Repeat the material verbatim and drop the pictures.

══ Dataset section

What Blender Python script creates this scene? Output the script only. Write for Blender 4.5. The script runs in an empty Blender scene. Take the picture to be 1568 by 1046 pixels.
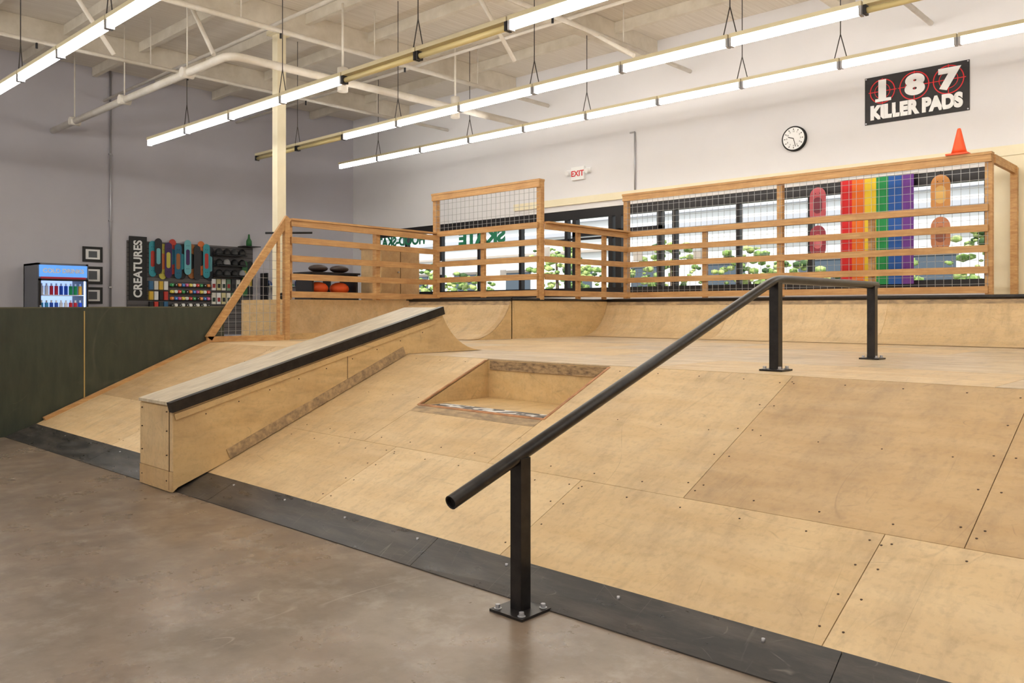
import bpy, bmesh, math, random
from mathutils import Vector, Matrix
random.seed(7)
D=bpy.data
scene=bpy.context.scene
def c(r,g,b):
    f=lambda v:(v/255/12.92) if v/255<=0.04045 else ((v/255+0.055)/1.055)**2.4
    return (f(r),f(g),f(b),1)

# ---------------------------------------------------------------- materials
MATS={}
def M(name,col,rough=.6,metal=0,col2=None,scale=3,stretch=(1,1,1),detail=5,bump=0,emit=0,
      col3=None,scale3=.6,stretch3=(1,1,1),amt3=.75,col4=None,scale4=4,stretch4=(1,1,1),amt4=.5,
      scr=None,scrscale=1.2,scrw=.004,scramt=.5,spec=.5,rough2=None,lo=.35,hi=.65,
      fine=None,finescale=40,fineamt=.6):
    m=D.materials.new(name); m.use_nodes=True
    nt=m.node_tree; N=nt.nodes; L=nt.links
    b=N['Principled BSDF']
    b.inputs['Roughness'].default_value=rough
    b.inputs['Metallic'].default_value=metal
    b.inputs['Specular IOR Level'].default_value=spec
    b.inputs['Base Color'].default_value=col
    if emit:
        b.inputs['Emission Color'].default_value=col
        b.inputs['Emission Strength'].default_value=emit
    tc=N.new('ShaderNodeTexCoord')
    out=None
    def mapping(st,off=0):
        mp=N.new('ShaderNodeMapping'); mp.inputs['Scale'].default_value=st; mp.inputs['Location'].default_value=(off,off*2,off)
        L.new(tc.outputs['Object'],mp.inputs['Vector']); return mp
    def mixin(fac,colr):
        nonlocal out
        mx=N.new('ShaderNodeMix'); mx.data_type='RGBA'
        if out: L.new(out,mx.inputs['A'])
        else: mx.inputs['A'].default_value=col
        mx.inputs['B'].default_value=colr
        L.new(fac,mx.inputs['Factor']); out=mx.outputs['Result']
    if col2:
        mp=mapping(stretch)
        n=N.new('ShaderNodeTexNoise'); n.inputs['Scale'].default_value=scale; n.inputs['Detail'].default_value=detail
        n.inputs['Roughness'].default_value=.6
        L.new(mp.outputs[0],n.inputs['Vector'])
        mr=N.new('ShaderNodeMapRange'); mr.inputs[1].default_value=lo; mr.inputs[2].default_value=hi
        L.new(n.outputs['Fac'],mr.inputs[0]); mixin(mr.outputs[0],col2)
        if rough2 is not None:
            m2=N.new('ShaderNodeMapRange'); m2.inputs[1].default_value=.3; m2.inputs[2].default_value=.7
            m2.inputs[3].default_value=rough; m2.inputs[4].default_value=rough2
            L.new(n.outputs['Fac'],m2.inputs[0]); L.new(m2.outputs[0],b.inputs['Roughness'])
        if bump:
            bp=N.new('ShaderNodeBump'); bp.inputs['Strength'].default_value=bump; bp.inputs['Distance'].default_value=.02
            L.new(n.outputs['Fac'],bp.inputs['Height']); L.new(bp.outputs[0],b.inputs['Normal'])
    for (cc_,sc_,st_,am_,of_,l_,h_) in ((col3,scale3,stretch3,amt3,3.1,.45,.75),(col4,scale4,stretch4,amt4,9.7,.50,.70)):
        if not cc_: continue
        mp=mapping(st_,of_)
        n=N.new('ShaderNodeTexNoise'); n.inputs['Scale'].default_value=sc_; n.inputs['Detail'].default_value=8
        n.inputs['Roughness'].default_value=.68
        L.new(mp.outputs[0],n.inputs['Vector'])
        mr=N.new('ShaderNodeMapRange'); mr.inputs[1].default_value=l_; mr.inputs[2].default_value=h_
        mr.inputs[4].default_value=am_
        L.new(n.outputs['Fac'],mr.inputs[0]); mixin(mr.outputs[0],cc_)
    if fine:
        n=N.new('ShaderNodeTexNoise'); n.inputs['Scale'].default_value=finescale; n.inputs['Detail'].default_value=3
        L.new(tc.outputs['Object'],n.inputs['Vector'])
        mr=N.new('ShaderNodeMapRange'); mr.inputs[1].default_value=.5; mr.inputs[2].default_value=.8; mr.inputs[4].default_value=fineamt
        L.new(n.outputs['Fac'],mr.inputs[0]); mixin(mr.outputs[0],fine)
    if scr:
        for k,(sc,off,st) in enumerate(((scrscale,0.0,(1,.25,.4)),(scrscale*1.7,7.3,(.3,1,.8)),(scrscale*1.2,13.1,(1.2,.15,.2)))):
            mp=mapping(st,off)
            n=N.new('ShaderNodeTexNoise'); n.inputs['Scale'].default_value=sc; n.inputs['Detail'].default_value=.2
            L.new(mp.outputs[0],n.inputs['Vector'])
            s=N.new('ShaderNodeMath'); s.operation='SUBTRACT'; s.inputs[1].default_value=.5
            L.new(n.outputs['Fac'],s.inputs[0])
            a=N.new('ShaderNodeMath'); a.operation='ABSOLUTE'; L.new(s.outputs[0],a.inputs[0])
            mr=N.new('ShaderNodeMapRange'); mr.inputs[1].default_value=0; mr.inputs[2].default_value=scrw
            mr.inputs[3].default_value=1; mr.inputs[4].default_value=0
            L.new(a.outputs[0],mr.inputs[0])
            n2=N.new('ShaderNodeTexNoise'); n2.inputs['Scale'].default_value=sc*2.6; n2.inputs['Detail'].default_value=4
            L.new(mp.outputs[0],n2.inputs['Vector'])
            m2=N.new('ShaderNodeMapRange'); m2.inputs[1].default_value=.5; m2.inputs[2].default_value=.68; m2.inputs[4].default_value=scramt
            L.new(n2.outputs['Fac'],m2.inputs[0])
            mu=N.new('ShaderNodeMath'); mu.operation='MULTIPLY'
            L.new(mr.outputs[0],mu.inputs[0]); L.new(m2.outputs[0],mu.inputs[1]); mixin(mu.outputs[0],scr)
    if out: L.new(out,b.inputs['Base Color'])
    MATS[name]=m
    return m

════

▶ [Task result]:
What Blender Python script creates this scene? Output the script only. Write for Blender 4.5. The script runs in an empty Blender scene. Take the picture to be 1568 by 1046 pixels.
import bpy, bmesh, math, random
from mathutils import Vector, Matrix
random.seed(7)
D=bpy.data
scene=bpy.context.scene
def c(r,g,b):
    f=lambda v:(v/255/12.92) if v/255<=0.04045 else ((v/255+0.055)/1.055)**2.4
    return (f(r),f(g),f(b),1)

# ---------------------------------------------------------------- materials
MATS={}
def M(name,col,rough=.6,metal=0,col2=None,scale=3,stretch=(1,1,1),detail=5,bump=0,emit=0,
      col3=None,scale3=.6,stretch3=(1,1,1),amt3=.75,col4=None,scale4=4,stretch4=(1,1,1),amt4=.5,
      scr=None,scrscale=1.2,scrw=.004,scramt=.5,spec=.5,rough2=None,lo=.35,hi=.65,
      fine=None,finescale=40,fineamt=.6):
    m=D.materials.new(name); m.use_nodes=True
    nt=m.node_tree; N=nt.nodes; L=nt.links
    b=N['Principled BSDF']
    b.inputs['Roughness'].default_value=rough
    b.inputs['Metallic'].default_value=metal
    b.inputs['Specular IOR Level'].default_value=spec
    b.inputs['Base Color'].default_value=col
    if emit:
        b.inputs['Emission Color'].default_value=col
        b.inputs['Emission Strength'].default_value=emit
    tc=N.new('ShaderNodeTexCoord')
    out=None
    def mapping(st,off=0):
        mp=N.new('ShaderNodeMapping'); mp.inputs['Scale'].default_value=st; mp.inputs['Location'].default_value=(off,off*2,off)
        L.new(tc.outputs['Object'],mp.inputs['Vector']); return mp
    def mixin(fac,colr):
        nonlocal out
        mx=N.new('ShaderNodeMix'); mx.data_type='RGBA'
        if out: L.new(out,mx.inputs['A'])
        else: mx.inputs['A'].default_value=col
        mx.inputs['B'].default_value=colr
        L.new(fac,mx.inputs['Factor']); out=mx.outputs['Result']
    if col2:
        mp=mapping(stretch)
        n=N.new('ShaderNodeTexNoise'); n.inputs['Scale'].default_value=scale; n.inputs['Detail'].default_value=detail
        n.inputs['Roughness'].default_value=.6
        L.new(mp.outputs[0],n.inputs['Vector'])
        mr=N.new('ShaderNodeMapRange'); mr.inputs[1].default_value=lo; mr.inputs[2].default_value=hi
        L.new(n.outputs['Fac'],mr.inputs[0]); mixin(mr.outputs[0],col2)
        if rough2 is not None:
            m2=N.new('ShaderNodeMapRange'); m2.inputs[1].default_value=.3; m2.inputs[2].default_value=.7
            m2.inputs[3].default_value=rough; m2.inputs[4].default_value=rough2
            L.new(n.outputs['Fac'],m2.inputs[0]); L.new(m2.outputs[0],b.inputs['Roughness'])
        if bump:
            bp=N.new('ShaderNodeBump'); bp.inputs['Strength'].default_value=bump; bp.inputs['Distance'].default_value=.02
            L.new(n.outputs['Fac'],bp.inputs['Height']); L.new(bp.outputs[0],b.inputs['Normal'])
    for (cc_,sc_,st_,am_,of_,l_,h_) in ((col3,scale3,stretch3,amt3,3.1,.45,.75),(col4,scale4,stretch4,amt4,9.7,.50,.70)):
        if not cc_: continue
        mp=mapping(st_,of_)
        n=N.new('ShaderNodeTexNoise'); n.inputs['Scale'].default_value=sc_; n.inputs['Detail'].default_value=8
        n.inputs['Roughness'].default_value=.68
        L.new(mp.outputs[0],n.inputs['Vector'])
        mr=N.new('ShaderNodeMapRange'); mr.inputs[1].default_value=l_; mr.inputs[2].default_value=h_
        mr.inputs[4].default_value=am_
        L.new(n.outputs['Fac'],mr.inputs[0]); mixin(mr.outputs[0],cc_)
    if fine:
        n=N.new('ShaderNodeTexNoise'); n.inputs['Scale'].default_value=finescale; n.inputs['Detail'].default_value=3
        L.new(tc.outputs['Object'],n.inputs['Vector'])
        mr=N.new('ShaderNodeMapRange'); mr.inputs[1].default_value=.5; mr.inputs[2].default_value=.8; mr.inputs[4].default_value=fineamt
        L.new(n.outputs['Fac'],mr.inputs[0]); mixin(mr.outputs[0],fine)
    if scr:
        for k,(sc,off,st) in enumerate(((scrscale,0.0,(1,.25,.4)),(scrscale*1.7,7.3,(.3,1,.8)),(scrscale*1.2,13.1,(1.2,.15,.2)))):
            mp=mapping(st,off)
            n=N.new('ShaderNodeTexNoise'); n.inputs['Scale'].default_value=sc; n.inputs['Detail'].default_value=.2
            L.new(mp.outputs[0],n.inputs['Vector'])
            s=N.new('ShaderNodeMath'); s.operation='SUBTRACT'; s.inputs[1].default_value=.5
            L.new(n.outputs['Fac'],s.inputs[0])
            a=N.new('ShaderNodeMath'); a.operation='ABSOLUTE'; L.new(s.outputs[0],a.inputs[0])
            mr=N.new('ShaderNodeMapRange'); mr.inputs[1].default_value=0; mr.inputs[2].default_value=scrw
            mr.inputs[3].default_value=1; mr.inputs[4].default_value=0
            L.new(a.outputs[0],mr.inputs[0])
            n2=N.new('ShaderNodeTexNoise'); n2.inputs['Scale'].default_value=sc*2.6; n2.inputs['Detail'].default_value=4
            L.new(mp.outputs[0],n2.inputs['Vector'])
            m2=N.new('ShaderNodeMapRange'); m2.inputs[1].default_value=.5; m2.inputs[2].default_value=.68; m2.inputs[4].default_value=scramt
            L.new(n2.outputs['Fac'],m2.inputs[0])
            mu=N.new('ShaderNodeMath'); mu.operation='MULTIPLY'
            L.new(mr.outputs[0],mu.inputs[0]); L.new(m2.outputs[0],mu.inputs[1]); mixin(mu.outputs[0],scr)
    if out: L.new(out,b.inputs['Base Color'])
    MATS[name]=m
    return m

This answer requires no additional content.